Market Overview: S&P 500 E-Mini Futures
TheS&P 500 E-Mini market formed a monthly bear bar in December. The bears must create consecutive bear bars (something they haven’t been able to do since Oct 2023) to show they are back in control. The bulls want the pullback to have poor follow-through selling.
S&P 500 E-Mini Futures
The Monthly E-Mini Chart
- The December monthly E-Mini candlestick was a bear bar closing near its low with a small tail below.
- Last month, we said that the odds slightly favor the market to trade at least a little higher. Traders would see if the bulls could create more follow-through buying in December, or if the market would trade slightly higher but stall and close with a long tail above or a bear body instead.
- The market traded slightly higher in the first half of the month followed by sideways to down from mid-month onwards.
- The bulls created a large wedge pattern (Mar 21, Jul 16 and Dec 6) and an embedded wedge (Aug 30, Oct 17, and Dec 6).
- They want the market to continue in a broad bull channel for months.
- If there is a pullback, the bulls want it to be sideways and shallow (filled with weak bear bars, bull bars, doji(s) and overlapping candlesticks) and form a higher low or a double bottom bull flag with the September 6 or August 5 lows.
- They want the pullback to have poor follow-through selling.
- The bears want a reversal from a wedge (Mar 21, Jul 16 and Dec 6) and an embedded wedge (Aug 30, Oct 17, and Dec 6).
- They managed to create a sell signal bar in December and triggered the sell entry by trading below the December low recently.
- They must create consecutive bear bars (something they haven’t been able to do since Oct 2023) to show they are back in control.
- Since December candlestick was a bear bar closing near its low, it is a sell signal bar for January.
- Odds favor January to trade at least a little lower (which it has done).
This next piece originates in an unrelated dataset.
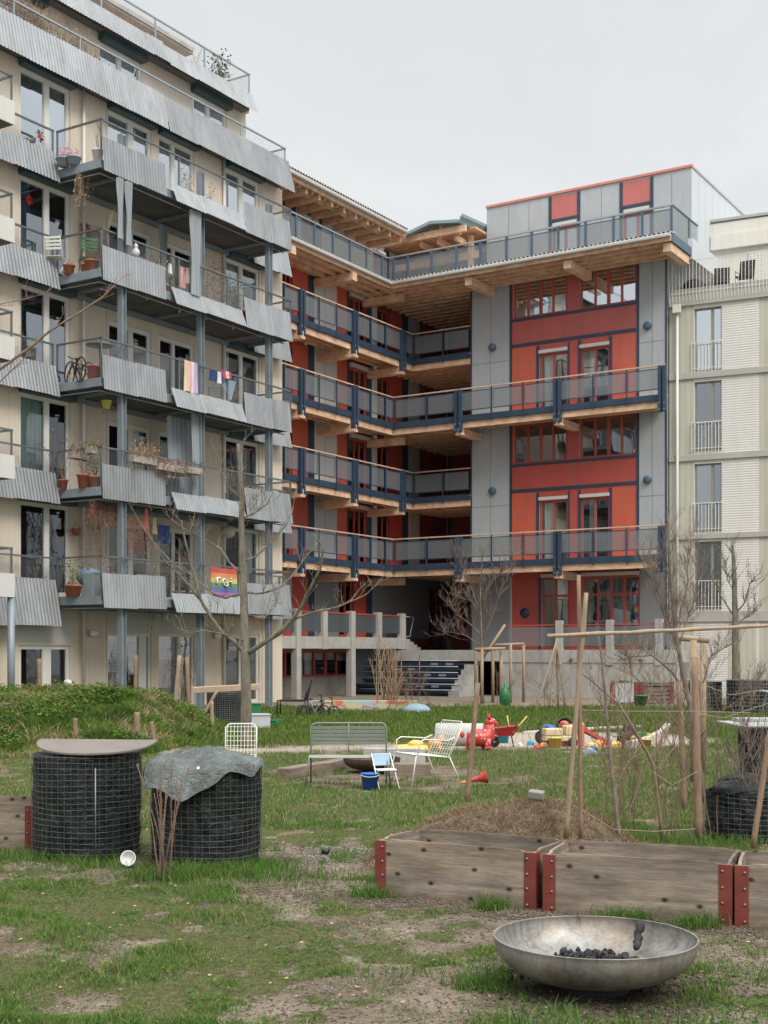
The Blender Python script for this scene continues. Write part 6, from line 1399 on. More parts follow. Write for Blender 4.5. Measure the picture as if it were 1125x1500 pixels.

- The move up since October 2023 has lasted a long time and is slightly climactic.
- While the risk of a pullback increases, the bears need to do more to show that they are back in control.
- Until they can do that, traders will not be willing to sell aggressively.
- For now, traders will see if the bears can create a follow-through bear bar in January.
- Or will the market trade slightly lower (which it has done) but stall and close with a long tail below or a bull body (poor follow-through selling) instead?
- We could still see the market retest the December low again sometime in January.
- Some traders may see the December low as not being adequately tested (Jan 2).
- For now, odds favor any pullback to be minor and not lead to a reversal.
The Weekly S&P 500 E-Mini Chart
- This week’s E-Mini candlestick was a bull bar closing near its high with a long tail below.
- Last week, we said that traders would see if the bears could create a second leg sideways to down breaking far below the 20-week EMA or the bull trend line, or if the market would continue to stall sideways and retest the all-time high (Dec 6) in the next few weeks instead.
- The market gapped down and traded below the December low but reversed into a bull bar on Friday.
- The bears got a pullback from a large wedge (Mar 21, Jul 16, and Dec 6), an embedded wedge (Aug 30, Oct 17, and Dec 6) and a micro wedge (Nov 22, Nov 29, and Dec 6).
- They see the market as being extended and overbought and hope to get a TBTL (Ten Bars, Two Legs) pullback lasting at least a few weeks.
- While the market has traded lower, the move lacked strong follow-through selling (bull doji(s), long tails below) which indicates that the bears are not yet as strong as they hoped to be.
- They must create consecutive bear bars closing near their lows to convince traders that they are back in control.
- They hope to get a retest of the October / November lows area.
- If the market trades higher, they want a reversal from a lower high major trend reversal.
- The bulls see the market as being in a broad bull channel and want the market to continue sideways to up for months.
- They see the current move simply as a two-legged pullback (Dec 20 and Jan 2) and want the market to resume higher from a double bottom bull flag (Nov 4 and Jan 2).
- They hope that the pullback will have poor follow-through selling. So far, this is the case.
- They want the 20-week EMA, the October/November lows, or the bull trend line to act as support.
- Since this week’s candlestick is a bull bar closing near its high with a long tail below, it can be a buy signal bar for next week.
- The market should trade at least a little higher early next week.
- Traders will see if the bulls can create a strong bull entry bar (a follow-through bull bar) closing near its high.
- Or will the market trade slightly higher but stall and close with a long tail above or a bear body instead?
- If the market trades higher over the next couple of weeks but is weak (bear bars, doji(s), bull bars with long tail above, overlapping candlestick, the odds of another leg lower from a lower high major trend reversal will increase.
- For now, the market may have entered a trading range phase.
- The bears need to do more and create sustained selling pressure to convince traders that they are back in control.
- If the pullback remains sideways and shallow (overlapping candlesticks, with bull bars, doji(s), and candlesticks with long tails below), the odds of a bull trend resumption will increase after that.
- For now, odds slightly favor the pullback to be minor and not lead to a reversal.